The New York Atlas was a Sunday newspaper in New York City which was published from 1838 until the 1880s.
The paper was founded as a Sunday-only paper in 1838 by Anson Herrick and Jesse A. Fell as the Sunday Morning Atlas. It began publication on August 12, 1838. Frederick West soon joined as an editor and partner in the paper, Fell departed, and John F. Ropes also joined as a publisher, and the publishers then were known as "Herrick, West, and Ropes".
By November 1842, its reported circulation was 4,500, ranking it second (after the New York Herald) among the five New York papers who were publishing on Sunday at the time.
The paper continued operation under Herrick's sons Carleton Moses and Anson after Anson Sr. died in 1868, and ceased publication sometime in the early 1880s.

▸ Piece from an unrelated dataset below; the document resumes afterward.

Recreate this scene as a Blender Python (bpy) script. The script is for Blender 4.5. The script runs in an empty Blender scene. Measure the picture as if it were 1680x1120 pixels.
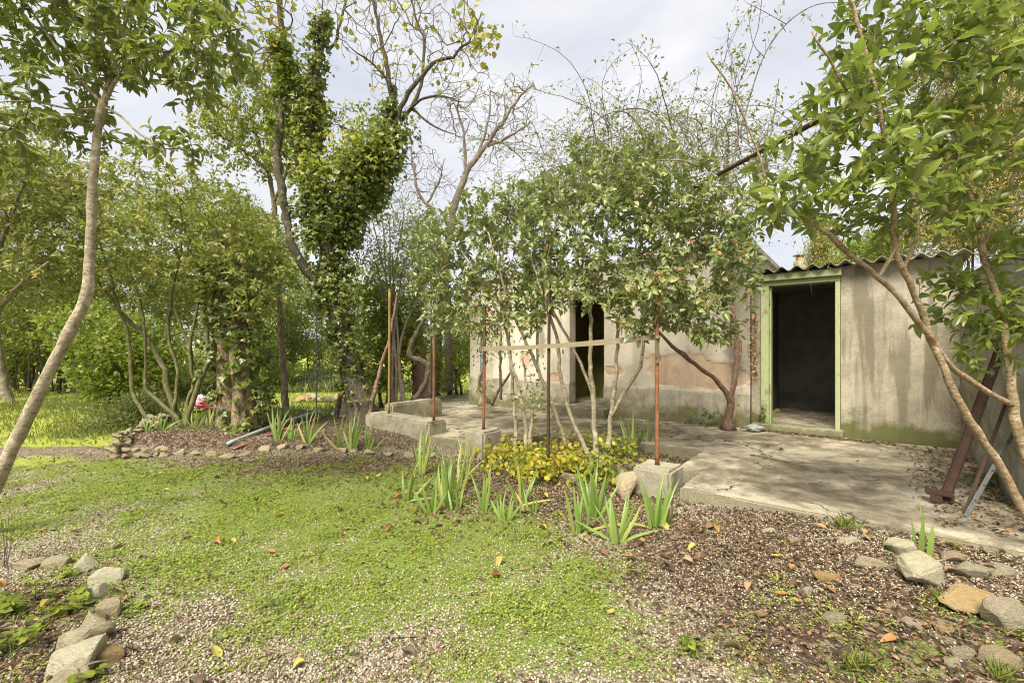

According to Library of Congress holdings information, the paper's title was the Sunday Morning Atlas from 1838-40, The Atlas from 1840-53, and the New-York Atlas from 1853-81.
Notable contributors
- P. T. Barnum, who published over 100 letters as a "European correspondent" for the paper, as well as a serialized novel in 1841, The Adventures of an Adventurer
- Ada Clare, whose poetry was first published in the Atlas in 1855.
- Bret Harte, who later became well for his accounts of pioneering life in California, had his first writings published in the Atlas at age 11, a poem called "Autumnal Musings".
- Walt Whitman, whose treatise Manly Health and Training was published in weekly installments starting in September 1858.